I've never lived anywhere wet enough to have much in the way of mushrooms before. So, when I see things like this I'm amazed.
These mushrooms are growing in the garden boxes that our tomato plants had occupied for most of the year. The tomato plants had sucked. They'd grown huge, but given no tomatoes, so were not sad to see them replaced or anything. Look at these freaky, alien-looking things though!
I wonder if they're edible. I'll never try them, but it makes me wonder. Are they nutritious? Are they psychedelic? Are they deadly? I'll never know, because I'm not stupid enough to put my life on the line and ingest any of them.
We also have these ones growing down in the corner next to a different set of garden boxes.
They look like seashells to me.
Here in the Houston humidity, we're always getting tons of mushrooms. We had a whole bunch on our front lawn last week. They grew big, and then a bunch of hairy fibers grew off of them. When I saw the alien, yellow-green mushrooms from above and took pictures of them, I thought I'd get pictures of the ones on the lawn to include in the post, but they had all disappeared overnight. Maybe I'll do a follow-up post at some point or something.

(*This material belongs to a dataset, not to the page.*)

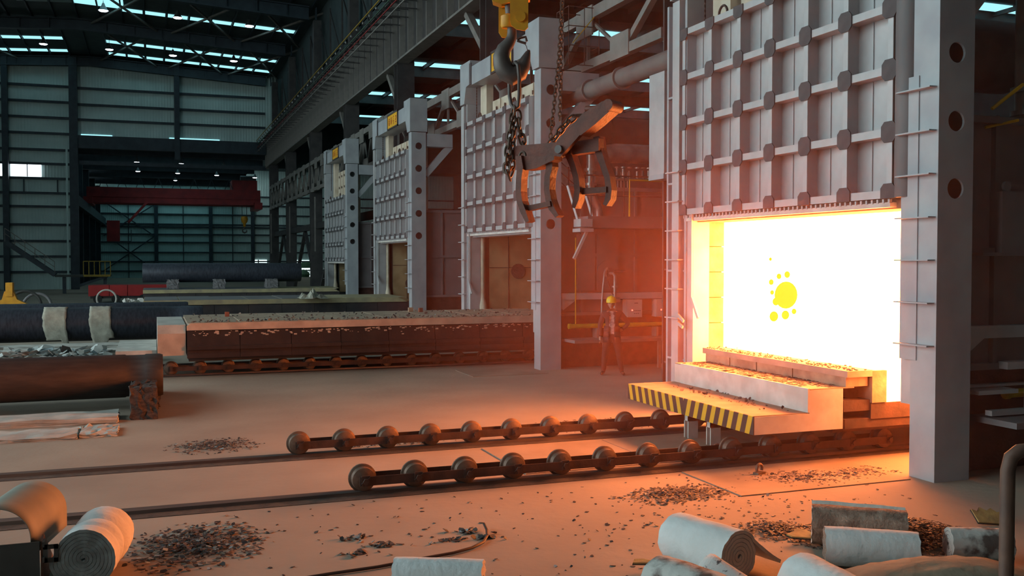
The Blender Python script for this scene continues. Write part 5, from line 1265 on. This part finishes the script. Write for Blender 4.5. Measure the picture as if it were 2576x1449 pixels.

Anybody else get weird mushrooms? Out west, in the desert, mushrooms are as rare as intelligent banter on the Dunesteef Audio Fiction Magazine, so I've almost never seen them. Almost any mushrooms would amaze me.
2 comments:
I knew we'd had a weird patch of humid weather when we started getting the sea-shell looking ones growing on some of my raised garden beds. I do remember growing up on the prairie and my mom harvesting puffball mushrooms the size of footballs.
Cool. I'm so afraid of eating a poisonous mushroom that unless it was bought at the store, I don't think I could ever eat any mushroom. I probably should get over that, and learn which ones are good and which ones aren't. What's a puffball mushroom? And is it tasty? Or did you just use them to play football with?